Quite apart from the two redoubtable women, every item in this picture is familiar to me. I'd say this dates from 1961 or '62.

Here are two of my great aunts, both of them Jersey women. They lived with us in the early 1960s.

Marie-Louise (left) we knew as Auntie Marsie. She was born in 1882. Her sister Clementine-Louise (Auntie Ti-Ti) was born in 1874.

The only unusual aspect of the shot is the apparent absence of Marsie's cigarette.

There were times when it was a challenge to see across the room through the nicotine haze.

This has to be early afternoon, the traditional time for a rest after a busy morning of domestic chores.
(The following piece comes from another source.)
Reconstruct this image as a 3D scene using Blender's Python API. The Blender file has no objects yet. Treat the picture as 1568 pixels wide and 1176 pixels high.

Both were avid readers, fans of long-gone popular magazines such as Tit Bits, Reveille and John Bull.

They relished a racy read and, no surprise, my brothers and I devoured the mags as soon as the aunts were out of the room.

Loads of celebrity gossip. I remember reading a spicy series on the rise and rise of Soho strip-club supremo Paul Raymond. I would have been about ten.

Marsie, in particular, appreciated the occasional saucy frisson. According to family legend she once snapped her library book shut, muttering: 'This is disgusting!'

'Whatever's the matter?' queried my mother.

Marsie reopened the volume and whispered the offending passage in her best pas devant tones: 'The Chinese shopkeeper stood at the counter, his abacus before him. Idly, he fingered its little balls.'
And here they are as children.

Titi stands behind her little sister. But which one is Marie Louise? I think she's the youngest here. But the sister on the right has her gaze exactly as I recall it when she was an old lady.

The short hair would have been unusual in England at that time - but was the style for girls in French-influenced Jersey - so my mother told me.

There's a strong possibility that the third little girl is my grandmother, Gladys Marguerite (Daisy) who died in 1936 - so, sadly, I never knew her.

2 comments:

barrie k said...

I can see Marsie's handbag with her knitting in it beside her chair. In my imagination (with the stress on imagination) I see her smoking, knitting and reading at the same time! Curiously now the smell of cigarette smoke does not transport me back to childhood, whereas the sight of a bodice-ripper romantic novel takes me straight back to that sitting room with Aunties Marsie & Ti-ti!

Mr Gnome said...

Thank you!

Can you spot pic of you on mantlepiece?

Ti-ti is reading the Express. I can just make out the Cummings cartoon!